§ **TO BE DONE**
Collect all lines below with the string "scene".

┏━━

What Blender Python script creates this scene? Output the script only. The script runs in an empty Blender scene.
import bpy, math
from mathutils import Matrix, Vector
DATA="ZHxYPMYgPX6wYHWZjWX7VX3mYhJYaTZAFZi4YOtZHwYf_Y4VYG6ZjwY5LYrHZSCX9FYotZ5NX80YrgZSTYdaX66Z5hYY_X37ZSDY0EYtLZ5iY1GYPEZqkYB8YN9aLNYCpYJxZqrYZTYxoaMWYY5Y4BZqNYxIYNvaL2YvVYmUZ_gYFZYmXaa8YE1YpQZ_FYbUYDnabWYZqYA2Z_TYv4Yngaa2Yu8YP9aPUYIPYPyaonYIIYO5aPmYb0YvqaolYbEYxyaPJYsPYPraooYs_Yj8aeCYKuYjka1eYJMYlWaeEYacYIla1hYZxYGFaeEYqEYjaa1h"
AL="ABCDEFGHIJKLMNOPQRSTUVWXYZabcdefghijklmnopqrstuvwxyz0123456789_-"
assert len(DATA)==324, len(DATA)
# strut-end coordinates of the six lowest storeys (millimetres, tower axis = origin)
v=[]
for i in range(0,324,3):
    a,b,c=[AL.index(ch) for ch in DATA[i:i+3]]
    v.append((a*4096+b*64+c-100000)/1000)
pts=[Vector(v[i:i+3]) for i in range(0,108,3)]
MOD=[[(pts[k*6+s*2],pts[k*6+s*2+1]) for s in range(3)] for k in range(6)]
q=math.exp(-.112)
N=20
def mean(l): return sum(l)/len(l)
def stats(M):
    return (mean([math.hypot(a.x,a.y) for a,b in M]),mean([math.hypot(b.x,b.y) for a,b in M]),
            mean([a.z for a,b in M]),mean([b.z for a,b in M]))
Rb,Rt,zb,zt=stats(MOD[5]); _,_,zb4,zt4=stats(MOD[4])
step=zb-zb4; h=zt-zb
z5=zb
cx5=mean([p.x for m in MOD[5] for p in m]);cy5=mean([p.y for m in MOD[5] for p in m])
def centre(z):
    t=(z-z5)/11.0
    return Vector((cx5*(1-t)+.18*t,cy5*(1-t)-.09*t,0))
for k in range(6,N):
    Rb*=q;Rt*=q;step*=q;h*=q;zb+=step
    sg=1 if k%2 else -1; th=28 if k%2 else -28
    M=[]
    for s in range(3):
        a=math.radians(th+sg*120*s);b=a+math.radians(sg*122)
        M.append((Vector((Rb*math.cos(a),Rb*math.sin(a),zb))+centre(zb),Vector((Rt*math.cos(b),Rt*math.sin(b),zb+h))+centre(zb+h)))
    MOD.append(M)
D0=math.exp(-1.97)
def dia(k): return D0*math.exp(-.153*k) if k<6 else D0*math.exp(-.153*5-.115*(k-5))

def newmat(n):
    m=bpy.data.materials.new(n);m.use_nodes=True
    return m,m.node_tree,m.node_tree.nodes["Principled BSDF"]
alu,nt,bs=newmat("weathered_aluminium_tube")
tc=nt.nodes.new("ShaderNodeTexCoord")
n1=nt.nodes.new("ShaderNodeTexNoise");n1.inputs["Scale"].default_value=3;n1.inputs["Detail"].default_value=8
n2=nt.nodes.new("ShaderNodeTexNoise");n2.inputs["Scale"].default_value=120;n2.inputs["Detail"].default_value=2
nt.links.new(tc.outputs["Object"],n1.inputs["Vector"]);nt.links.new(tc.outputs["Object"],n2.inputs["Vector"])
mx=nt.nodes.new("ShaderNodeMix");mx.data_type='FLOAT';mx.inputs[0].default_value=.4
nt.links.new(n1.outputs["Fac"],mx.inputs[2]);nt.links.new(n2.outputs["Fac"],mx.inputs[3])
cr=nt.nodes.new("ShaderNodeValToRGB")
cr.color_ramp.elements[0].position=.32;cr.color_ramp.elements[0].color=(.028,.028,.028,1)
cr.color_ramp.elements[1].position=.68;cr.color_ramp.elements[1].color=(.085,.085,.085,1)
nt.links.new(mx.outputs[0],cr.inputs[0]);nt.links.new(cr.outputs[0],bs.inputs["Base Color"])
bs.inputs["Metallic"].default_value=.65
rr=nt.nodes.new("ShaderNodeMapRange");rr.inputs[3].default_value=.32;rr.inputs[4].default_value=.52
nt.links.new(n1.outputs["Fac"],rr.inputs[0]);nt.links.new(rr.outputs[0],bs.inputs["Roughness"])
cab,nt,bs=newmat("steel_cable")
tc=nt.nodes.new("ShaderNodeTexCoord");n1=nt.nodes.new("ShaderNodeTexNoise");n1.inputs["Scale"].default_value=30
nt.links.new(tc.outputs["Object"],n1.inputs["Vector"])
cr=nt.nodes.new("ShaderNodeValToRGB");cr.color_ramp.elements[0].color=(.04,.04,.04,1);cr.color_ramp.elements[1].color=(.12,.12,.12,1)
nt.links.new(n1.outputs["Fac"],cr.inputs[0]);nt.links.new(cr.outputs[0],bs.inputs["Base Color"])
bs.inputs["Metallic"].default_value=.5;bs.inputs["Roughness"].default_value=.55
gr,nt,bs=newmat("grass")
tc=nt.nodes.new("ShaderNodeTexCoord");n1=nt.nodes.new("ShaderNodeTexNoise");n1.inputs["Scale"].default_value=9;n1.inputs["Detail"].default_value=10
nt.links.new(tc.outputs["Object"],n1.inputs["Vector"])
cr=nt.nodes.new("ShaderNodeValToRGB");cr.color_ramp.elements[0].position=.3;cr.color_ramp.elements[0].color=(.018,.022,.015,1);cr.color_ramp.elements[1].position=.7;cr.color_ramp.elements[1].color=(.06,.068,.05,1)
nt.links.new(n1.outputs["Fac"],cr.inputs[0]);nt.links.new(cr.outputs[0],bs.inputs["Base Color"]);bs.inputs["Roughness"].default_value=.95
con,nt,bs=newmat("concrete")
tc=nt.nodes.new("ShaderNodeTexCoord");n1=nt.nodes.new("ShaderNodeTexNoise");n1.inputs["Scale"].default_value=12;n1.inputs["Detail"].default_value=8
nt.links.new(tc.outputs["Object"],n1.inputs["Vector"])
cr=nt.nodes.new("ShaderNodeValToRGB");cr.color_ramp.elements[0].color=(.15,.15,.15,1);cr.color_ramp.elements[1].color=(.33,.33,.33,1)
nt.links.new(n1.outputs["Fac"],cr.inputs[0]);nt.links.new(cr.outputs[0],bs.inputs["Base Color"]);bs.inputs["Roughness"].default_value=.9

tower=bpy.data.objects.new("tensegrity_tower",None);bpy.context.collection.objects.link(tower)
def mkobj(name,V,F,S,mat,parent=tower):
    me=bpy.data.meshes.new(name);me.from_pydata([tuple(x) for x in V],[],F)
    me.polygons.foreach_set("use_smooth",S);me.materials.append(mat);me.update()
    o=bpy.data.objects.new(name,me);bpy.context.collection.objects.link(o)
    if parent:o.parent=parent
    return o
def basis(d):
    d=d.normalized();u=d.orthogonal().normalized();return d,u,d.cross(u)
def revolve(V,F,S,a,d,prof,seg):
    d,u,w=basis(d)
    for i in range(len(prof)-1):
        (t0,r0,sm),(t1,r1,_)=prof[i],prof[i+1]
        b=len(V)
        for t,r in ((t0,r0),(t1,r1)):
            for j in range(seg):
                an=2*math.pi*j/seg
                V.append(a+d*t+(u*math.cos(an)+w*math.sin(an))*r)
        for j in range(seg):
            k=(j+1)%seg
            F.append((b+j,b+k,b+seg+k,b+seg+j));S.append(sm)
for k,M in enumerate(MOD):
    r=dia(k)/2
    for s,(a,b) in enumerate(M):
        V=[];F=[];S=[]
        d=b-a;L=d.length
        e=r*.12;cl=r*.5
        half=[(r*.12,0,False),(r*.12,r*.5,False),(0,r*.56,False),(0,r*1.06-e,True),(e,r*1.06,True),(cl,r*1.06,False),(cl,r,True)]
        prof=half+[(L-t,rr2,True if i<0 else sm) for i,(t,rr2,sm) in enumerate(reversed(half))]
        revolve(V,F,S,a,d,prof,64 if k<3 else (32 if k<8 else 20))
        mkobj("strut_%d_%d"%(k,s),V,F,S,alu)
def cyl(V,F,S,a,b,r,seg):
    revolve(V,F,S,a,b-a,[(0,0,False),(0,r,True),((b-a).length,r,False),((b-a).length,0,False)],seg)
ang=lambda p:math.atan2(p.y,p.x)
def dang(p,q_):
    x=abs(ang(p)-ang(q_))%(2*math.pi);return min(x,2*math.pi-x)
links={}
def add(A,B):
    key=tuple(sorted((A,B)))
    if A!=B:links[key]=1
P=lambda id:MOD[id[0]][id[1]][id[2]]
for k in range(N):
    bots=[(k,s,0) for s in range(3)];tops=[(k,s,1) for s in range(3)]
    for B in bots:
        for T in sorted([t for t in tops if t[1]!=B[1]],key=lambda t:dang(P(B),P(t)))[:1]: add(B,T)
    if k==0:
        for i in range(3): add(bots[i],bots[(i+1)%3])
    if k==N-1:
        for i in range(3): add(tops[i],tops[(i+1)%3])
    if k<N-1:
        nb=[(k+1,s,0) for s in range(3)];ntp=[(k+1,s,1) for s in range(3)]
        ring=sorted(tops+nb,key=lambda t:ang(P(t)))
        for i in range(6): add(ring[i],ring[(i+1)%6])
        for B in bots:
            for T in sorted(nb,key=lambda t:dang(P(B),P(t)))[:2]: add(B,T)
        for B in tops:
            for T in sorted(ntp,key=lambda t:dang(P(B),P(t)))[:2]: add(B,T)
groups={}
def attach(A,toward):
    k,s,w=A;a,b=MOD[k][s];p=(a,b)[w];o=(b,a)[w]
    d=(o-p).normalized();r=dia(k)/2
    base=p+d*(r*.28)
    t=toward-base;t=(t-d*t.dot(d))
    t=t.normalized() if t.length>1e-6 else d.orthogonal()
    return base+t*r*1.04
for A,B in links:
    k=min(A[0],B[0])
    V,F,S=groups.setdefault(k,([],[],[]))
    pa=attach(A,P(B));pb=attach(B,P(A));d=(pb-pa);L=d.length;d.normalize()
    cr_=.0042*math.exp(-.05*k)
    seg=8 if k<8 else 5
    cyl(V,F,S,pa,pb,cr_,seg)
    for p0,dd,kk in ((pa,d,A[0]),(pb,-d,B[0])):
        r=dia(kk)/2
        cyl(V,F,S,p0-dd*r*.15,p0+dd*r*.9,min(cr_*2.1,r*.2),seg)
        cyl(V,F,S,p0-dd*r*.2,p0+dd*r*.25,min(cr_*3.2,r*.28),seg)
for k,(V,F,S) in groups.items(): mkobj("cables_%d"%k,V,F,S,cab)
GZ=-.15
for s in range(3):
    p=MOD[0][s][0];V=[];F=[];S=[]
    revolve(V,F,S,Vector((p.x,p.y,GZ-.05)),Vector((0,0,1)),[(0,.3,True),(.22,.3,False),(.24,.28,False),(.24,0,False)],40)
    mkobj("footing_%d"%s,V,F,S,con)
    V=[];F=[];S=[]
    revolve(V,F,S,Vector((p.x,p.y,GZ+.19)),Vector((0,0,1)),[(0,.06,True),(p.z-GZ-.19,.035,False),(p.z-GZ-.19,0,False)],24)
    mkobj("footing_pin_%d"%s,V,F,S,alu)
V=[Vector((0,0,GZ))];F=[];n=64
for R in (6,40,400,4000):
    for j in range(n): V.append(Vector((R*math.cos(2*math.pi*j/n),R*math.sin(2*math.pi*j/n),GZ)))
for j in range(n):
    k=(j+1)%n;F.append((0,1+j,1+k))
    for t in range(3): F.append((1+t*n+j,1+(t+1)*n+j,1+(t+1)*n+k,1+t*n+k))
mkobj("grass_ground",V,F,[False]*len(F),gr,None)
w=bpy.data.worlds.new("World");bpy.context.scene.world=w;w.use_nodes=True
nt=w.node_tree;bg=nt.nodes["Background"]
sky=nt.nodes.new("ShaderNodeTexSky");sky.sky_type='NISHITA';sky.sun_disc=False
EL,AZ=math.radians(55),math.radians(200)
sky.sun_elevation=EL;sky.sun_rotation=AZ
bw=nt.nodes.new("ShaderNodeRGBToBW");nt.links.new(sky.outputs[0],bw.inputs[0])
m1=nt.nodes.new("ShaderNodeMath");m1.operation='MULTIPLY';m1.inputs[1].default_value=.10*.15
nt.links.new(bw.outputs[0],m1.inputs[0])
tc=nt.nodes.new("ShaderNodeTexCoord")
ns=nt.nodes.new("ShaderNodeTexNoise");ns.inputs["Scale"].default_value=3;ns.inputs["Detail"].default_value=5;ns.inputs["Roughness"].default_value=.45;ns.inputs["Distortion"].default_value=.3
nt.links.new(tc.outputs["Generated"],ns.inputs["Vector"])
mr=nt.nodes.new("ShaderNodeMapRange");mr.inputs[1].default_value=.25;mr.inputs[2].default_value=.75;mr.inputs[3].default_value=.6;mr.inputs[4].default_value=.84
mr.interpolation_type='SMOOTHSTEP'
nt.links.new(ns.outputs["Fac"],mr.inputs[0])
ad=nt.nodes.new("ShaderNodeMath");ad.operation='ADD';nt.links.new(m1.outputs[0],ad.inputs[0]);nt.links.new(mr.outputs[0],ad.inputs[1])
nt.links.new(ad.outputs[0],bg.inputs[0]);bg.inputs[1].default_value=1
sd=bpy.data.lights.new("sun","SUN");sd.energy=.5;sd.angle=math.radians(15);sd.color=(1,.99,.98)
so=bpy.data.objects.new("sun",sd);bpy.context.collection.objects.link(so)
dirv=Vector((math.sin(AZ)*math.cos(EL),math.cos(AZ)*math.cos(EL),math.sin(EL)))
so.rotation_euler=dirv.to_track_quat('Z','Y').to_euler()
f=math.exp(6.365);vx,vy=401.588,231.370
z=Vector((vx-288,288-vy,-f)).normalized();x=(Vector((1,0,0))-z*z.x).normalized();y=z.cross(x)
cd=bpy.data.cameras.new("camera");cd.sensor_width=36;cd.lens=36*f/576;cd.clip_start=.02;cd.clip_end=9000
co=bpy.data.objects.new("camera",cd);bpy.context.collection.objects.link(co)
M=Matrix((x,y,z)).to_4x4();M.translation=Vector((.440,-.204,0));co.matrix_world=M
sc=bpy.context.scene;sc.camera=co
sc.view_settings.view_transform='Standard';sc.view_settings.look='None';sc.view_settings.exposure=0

┗━━

§ **EXERCISE SOLUTION**
What Blender Python script creates this scene? Output the script only. The script runs in an empty Blender scene.
w=bpy.data.worlds.new("World");bpy.context.scene.world=w;w.use_nodes=True
sc=bpy.context.scene;sc.camera=co